§ Goal:
Starting with the first line of the data below, copy each line up to and including the one containing "F, PIT, H = 1143.1, 0.0526, 6.0". Pictures stay out.

§ Records for processing:
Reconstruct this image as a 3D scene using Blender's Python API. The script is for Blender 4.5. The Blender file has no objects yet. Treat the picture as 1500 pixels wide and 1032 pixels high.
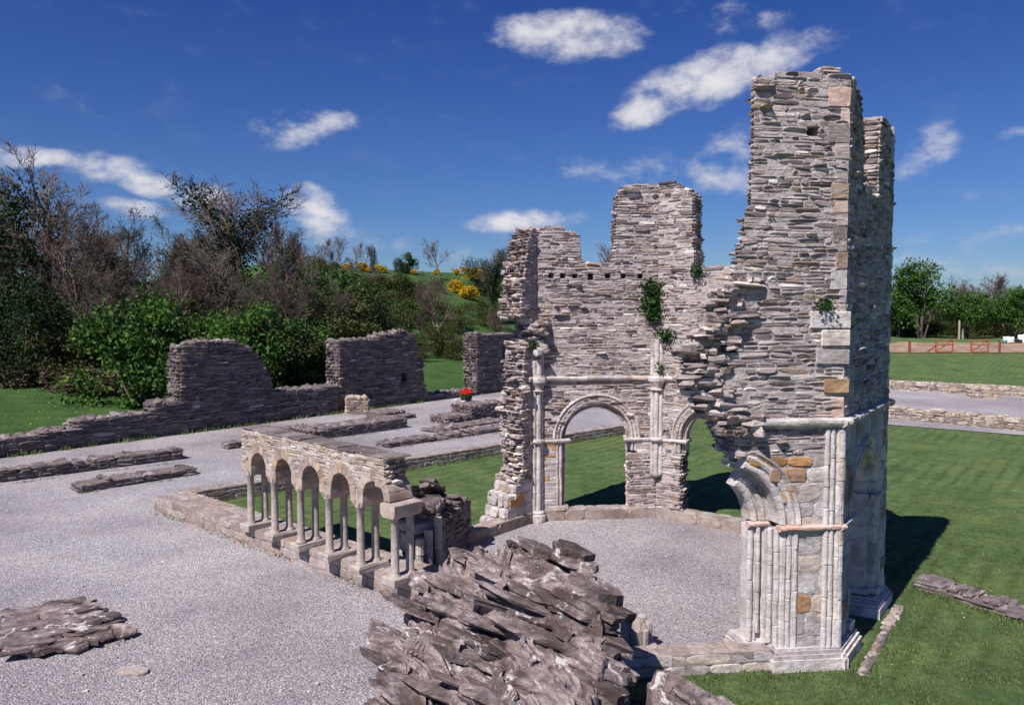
import bpy, math, random
from mathutils import Vector, Matrix, noise
random.seed(7)
R = random.Random(11)
sc = bpy.context.scene
COL = sc.collection
rad = math.radians
F, PIT, H = 1143.1, 0.0526, 6.0          # camera focal (for 1500 px), pitch, height

# ------------------------------------------------------------------ placing
def ray(px, py):
    u = (px-750)/F; v = (516-py)/F
    c, s = math.cos(PIT), math.sin(PIT)
    return Vector((u, c+v*s, -s+v*c))
def gp(px, py, z=0.0):
    d = ray(px, py); k = (z-H)/d.z
    return Vector((d.x*k, d.y*k, z))
def at(px, py, Y):
    d = ray(px, py); k = Y/d.y
    return Vector((d.x*k, Y, H+d.z*k))
def lerp(a, b, t): return a+(b-a)*t
def sm(x):
    x = max(0., min(1., x)); return x*x*(3-2*x)
def nz(*p): return noise.noise(Vector(p if len(p) == 3 else (p[0], p[1], 0.)))
def u(a, b): return R.uniform(a, b)

# ------------------------------------------------------------------ objects
def tag(o, label=None, cat=None, group=None, kind=None):
    for k, v in (('label', label), ('category', cat), ('group', group), ('kind', kind)):
        if v: o[k] = v
    return o
def empty(name, loc, label=None, cat=None, group=None):
    o = bpy.data.objects.new(name, None); COL.objects.link(o)
    o.empty_display_size = .3; o.location = loc
    return tag(o, label, cat, group)
class MB:
    def __init__(s): s.v = []; s.f = []; s.m = []
    def add(s, vs, fs, m=0):
        b = len(s.v); s.v.extend([tuple(p) for p in vs])
        for f in fs: s.f.append([b+i for i in f]); s.m.append(m)
    def build(s, name, mats, parent=None, smooth=False, origin=None):
        me = bpy.data.meshes.new(name)
        vs = s.v
        if origin is not None:
            ox, oy, oz = origin; vs = [(a-ox, b-oy, c-oz) for a, b, c in vs]
        me.from_pydata(vs, [], s.f)
        for m in (mats if isinstance(mats, (list, tuple)) else [mats]): me.materials.append(m)
        me.polygons.foreach_set('material_index', s.m)
        if smooth: me.polygons.foreach_set('use_smooth', [True]*len(s.f))
        me.update()
        o = bpy.data.objects.new(name, me); COL.objects.link(o)
        if origin is not None: o.location = origin
        if parent is not None:
            o.parent = parent
            o.matrix_parent_inverse = Matrix.Translation(-parent.location)
        return o
def copy_tree(o, parent=None):
    c = o.copy(); COL.objects.link(c)
    if parent is not None: c.parent = parent
    for ch in list(o.children): copy_tree(ch, c)
    return c

# ------------------------------------------------------------------ materials
def newmat(name):
    m = bpy.data.materials.new(name); m.use_nodes = True
    nt = m.node_tree; nt.nodes.clear()
    o = nt.nodes.new('ShaderNodeOutputMaterial'); b = nt.nodes.new('ShaderNodeBsdfPrincipled')
    nt.links.new(b.outputs[0], o.inputs[0])
    b.inputs['Roughness'].default_value = .9
    b.inputs['Specular IOR Level'].default_value = .25
    return m, nt, b
class G:
    """tiny node-graph helper"""
    def __init__(s, nt): s.nt = nt; s.co = None
    def n(s, t): return s.nt.nodes.new(t)
    def l(s, a, b): s.nt.links.new(a, b)
    def pos(s):
        if s.co is None: s.co = s.n('ShaderNodeNewGeometry').outputs['Position']
        return s.co
    def mapped(s, scale, rot=(0, 0, 0), obj=False):
        m = s.n('ShaderNodeMapping'); m.inputs['Scale'].default_value = scale; m.inputs['Rotation'].default_value = rot
        s.l(s.n('ShaderNodeTexCoord').outputs['Object'] if obj else s.pos(), m.inputs['Vector']); return m.outputs[0]
    def noise(s, scale, detail=4, rough=.6, vec=None, dist=0.):
        t = s.n('ShaderNodeTexNoise'); t.inputs['Scale'].default_value = scale
        t.inputs['Detail'].default_value = detail; t.inputs['Roughness'].default_value = rough
        t.inputs['Distortion'].default_value = dist
        s.l(vec if vec is not None else s.pos(), t.inputs['Vector']); return t.outputs['Fac']
    def voro(s, scale, vec=None, feature='F1'):
        t = s.n('ShaderNodeTexVoronoi'); t.feature = feature; t.inputs['Scale'].default_value = scale
        s.l(vec if vec is not None else s.pos(), t.inputs['Vector']); return t
    def ramp(s, fac, stops, interp='LINEAR'):
        r = s.n('ShaderNodeValToRGB'); cr = r.color_ramp; cr.interpolation = interp
        while len(cr.elements) < len(stops): cr.elements.new(.5)
        for e, (p, c) in zip(cr.elements, stops):
            e.position = p; e.color = (c[0], c[1], c[2], 1) if isinstance(c, (tuple, list)) else (c, c, c, 1)
        s.l(fac, r.inputs[0]); return r.outputs[0]
    def mix(s, fac, a, b, mode='MIX'):
        m = s.n('ShaderNodeMix'); m.data_type = 'RGBA'; m.blend_type = mode
        for inp, v in ((m.inputs[0], fac), (m.inputs[6], a), (m.inputs[7], b)):
            if isinstance(v, (int, float)): inp.default_value = v
            elif isinstance(v, (tuple, list)): inp.default_value = (v[0], v[1], v[2], 1)
            else: s.l(v, inp)
        return m.outputs[2]
    def math(s, op, a, b=0., c=0., clamp=False):
        m = s.n('ShaderNodeMath'); m.operation = op; m.use_clamp = clamp
        for inp, v in zip(m.inputs, (a, b, c)):
            if isinstance(v, (int, float)): inp.default_value = v
            else: s.l(v, inp)
        return m.outputs[0]
    def bump(s, h, strength, dist, b, prev=None):
        n = s.n('ShaderNodeBump'); n.inputs['Strength'].default_value = strength; n.inputs['Distance'].default_value = dist
        s.l(h, n.inputs['Height'])
        if prev is not None: s.l(prev, n.inputs['Normal'])
        if b is not None: s.l(n.outputs[0], b.inputs['Normal'])
        return n.outputs[0]
    def island(s): return s.n('ShaderNodeNewGeometry').outputs['Random Per Island']

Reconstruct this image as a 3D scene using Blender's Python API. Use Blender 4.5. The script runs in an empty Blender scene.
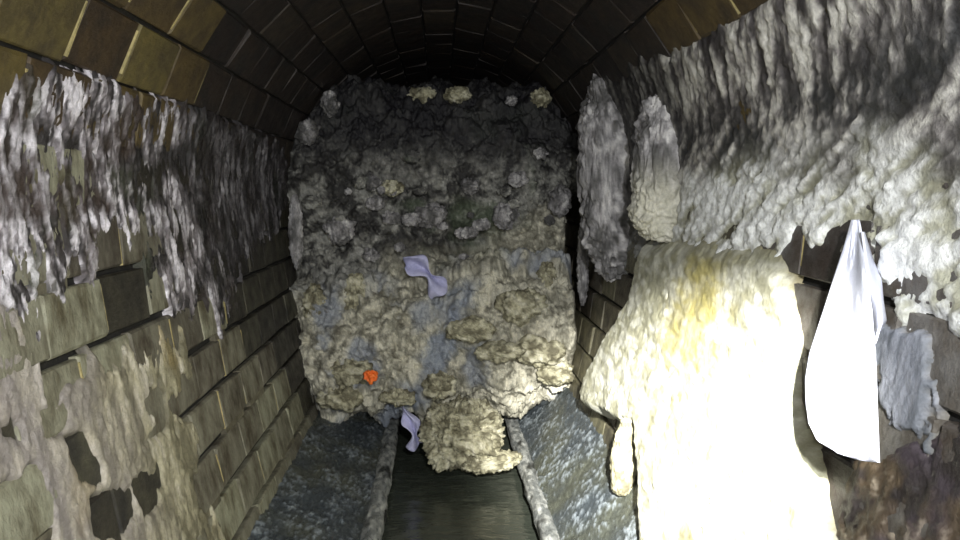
import bpy, math, random
import numpy as np
from mathutils import Vector, Matrix
random.seed(7)
C = bpy.context.scene.collection
SC = bpy.context.scene

# ---------------------------------------------------------------- camera, light, exposure
CAMZ = 1.25
F = 750.0
cam_d = bpy.data.cameras.new('camera'); cam = bpy.data.objects.new('camera', cam_d); C.objects.link(cam)
cam_d.lens = 36.0 * F / 960.0; cam_d.clip_start = 0.02
PITCH = math.radians(-6.1); YAW = math.radians(-3.05)
cam.location = (0, 0, CAMZ)
cam.rotation_euler = (math.radians(90) + PITCH, 0, YAW)
SC.camera = cam
SC.view_settings.view_transform = 'Standard'; SC.view_settings.look = 'None'
SC.view_settings.gamma = 1; SC.view_settings.use_curve_mapping = False
SC.view_settings.exposure = 1.0
w = bpy.data.worlds.new('world'); SC.world = w; w.use_nodes = True
w.node_tree.nodes['Background'].inputs[0].default_value = (0.35, 0.45, 0.6, 1)
w.node_tree.nodes['Background'].inputs[1].default_value = 0.004

def spot(name, loc, target, power, angle, blend, col, rad=0.02):
    l = bpy.data.lights.new(name, 'SPOT'); l.energy = power; l.spot_size = math.radians(angle); l.spot_blend = blend
    l.color = col; l.shadow_soft_size = rad
    o = bpy.data.objects.new(name, l); C.objects.link(o); o.location = loc
    o.rotation_euler = (Vector(target) - Vector(loc)).to_track_quat('-Z', 'Y').to_euler()
    return o
# the worker's helmet lamp: a tight hot beam on the right wall and its wide spill
spot('helmet_lamp_beam', (0.13, -0.10, CAMZ + 0.30), (0.56, 1.92, CAMZ - 0.67), 950, 25, 1.0, (1.0, 1.0, 0.95), 0.02)
spot('helmet_lamp_spill', (0.13, -0.10, CAMZ + 0.22), (0.14, 2.6, CAMZ - 0.72), 68, 100, 1.0, (0.95, 0.98, 1.0), 0.02)
# added fill light by the left shoulder, brightens the left wall
spot('left_fill', (-0.05, -0.15, CAMZ + 0.05), (-0.45, 2.2, CAMZ - 0.6), 21, 118, 1.0, (0.98, 1.0, 0.97), 0.03)

# ---------------------------------------------------------------- noise
def _h(ix, iy, iz, seed=0):
    n = (ix.astype(np.int64) * 374761393 + iy.astype(np.int64) * 668265263 + iz.astype(np.int64) * 2147483647 % 1000003 * 97 + seed * 144269) & 0xffffffff
    n = ((n ^ (n >> 13)) * 1274126177) & 0xffffffff
    n = ((n ^ (n >> 16)) * 2246822519) & 0xffffffff
    n = n ^ (n >> 15)
    return (n & 0xffffff) / float(0xffffff)
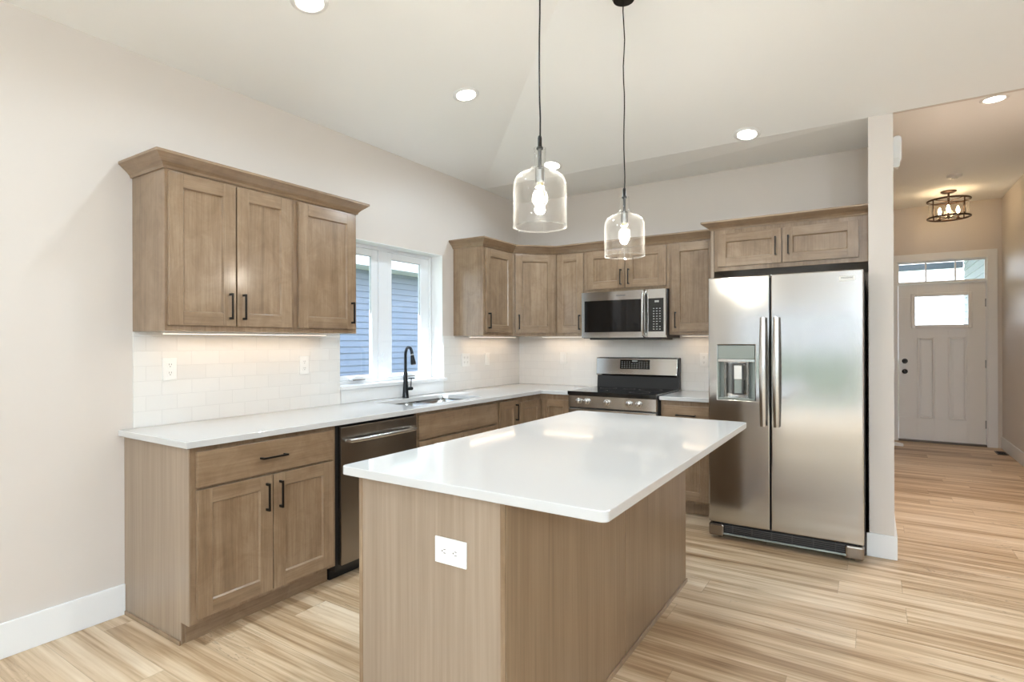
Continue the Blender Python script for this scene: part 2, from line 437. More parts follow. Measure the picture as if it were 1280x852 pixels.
# baseboards
def baseboard(name, *bxs):
    bm = B()
    for b in bxs: box(bm, *b)
    tag(obj(name, bm, 'white_trim', bevel=.003), kind='structure')
baseboard('baseboard_left', (0, .015, YR, 1.272, 0, .15))
baseboard('baseboard_partition', (3.09, XL+.015, 4.125, 4.14, 0, .145), (XL, XL+.015, 4.14, YH-.02, 0, .145))
baseboard('baseboard_hall_right', (XHR-.015, XHR, 4.26, YH, 0, .145))
baseboard('baseboard_rear', (.0, .5, YR, YR+.015, 0, .15), (3.1, XR, YR, YR+.015, 0, .15))
baseboard('baseboard_right', (XR-.015, XR, YR, 4.26, 0, .15))

# ---------------------------------------------------------------- kitchen window
w = thing('window_1', (-.1, 3.155, WZ0), kind='structure')
bm = B(); xg0, xg1 = -.165, -.115
def ring(bm, x0, x1, y0, y1, z0, z1, t, mi=0, tr=None):
    tr = tr or t
    box(bm, x0, x1, y0, y0+t, z0, z1, mi); box(bm, x0, x1, y1-tr, y1, z0, z1, mi)
    box(bm, x0, x1, y0+t, y1-tr, z0, z0+t, mi); box(bm, x0, x1, y0+t, y1-tr, z1-t, z1, mi)
box(bm, -.16, -.122, WY0, WY0+.03, WZ0, WZ1); box(bm, -.16, -.122, WY1-.03, WY1, WZ0, WZ1)
box(bm, -.16, -.122, WY0+.03, WY1-.03, WZ1-.03, WZ1); box(bm, -.16, -.122, WY0+.03, WY1-.03, WZ0, WZ0+.028)
box(bm, -.16, -.116, 3.085, 3.180, WZ0+.028, WZ1-.03)
obj('window_frame', bm, 'vinyl', w, .003)
for a, b, p0, p1 in ((WY0+.03, 3.085, 2.685, 3.023), (3.180, WY1-.03, 3.237, 3.577)):
    bm = B()
    z0, z1 = WZ0+.028, WZ1-.03
    box(bm, -.158, -.130, a, p0, z0, z1); box(bm, -.158, -.130, p1, b, z0, z1)
    box(bm, -.158, -.130, p0, p1, z0, 1.098); box(bm, -.158, -.130, p0, p1, 2.010, z1)
    sa = obj('sash', bm, 'vinyl', w, .003)
    obj('pane', box(B(), -.147, -.143, p0-.005, p1+.005, 1.093, 2.015), 'window_glass', sa)
    bm = B(); ring(bm, -.1435, -.1415, p0-.001, p1+.001, 1.097, 2.011, .004)
    obj('seal', bm, 'label_dark', sa)
for yc in (2.86, 3.40):
    bm = B()
    prism(bm, [(yc-.07, 0), (yc+.055, 0), (yc+.05, .022), (yc-.03, .03), (yc-.065, .012)], -.125, -.09, 0, Matrix(((0, 0, 1, 0), (1, 0, 0, 0), (0, 1, 0, WZ0+.030), (0, 0, 0, 1))))
    cr_ = obj('crank', bm, 'vinyl', w, .003)
    obj('crank_shadow', box(B(), -.088, -.080, yc-.06, yc+.05, WZ0+.028, WZ0+.034), 'slot_dark', cr_)  # dark strip standing in for the shadow line under the crank
obj('lock_lever', tube(B(), [(-.112, 3.115, 1.19), (-.105, 3.115, 1.20), (-.10, 3.115, 1.26)], .005), 'vinyl', w)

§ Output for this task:
Reconstruct this image as a 3D scene using Blender's Python API. The script is for Blender 4.5. The Blender file has no objects yet. Treat the picture as 1500 pixels wide and 1032 pixels high.
import bpy, math, random
from mathutils import Vector, Matrix, noise
random.seed(7)
R = random.Random(11)
sc = bpy.context.scene
COL = sc.collection
rad = math.radians
F, PIT, H = 1143.1, 0.0526, 6.0          # camera focal (for 1500 px), pitch, height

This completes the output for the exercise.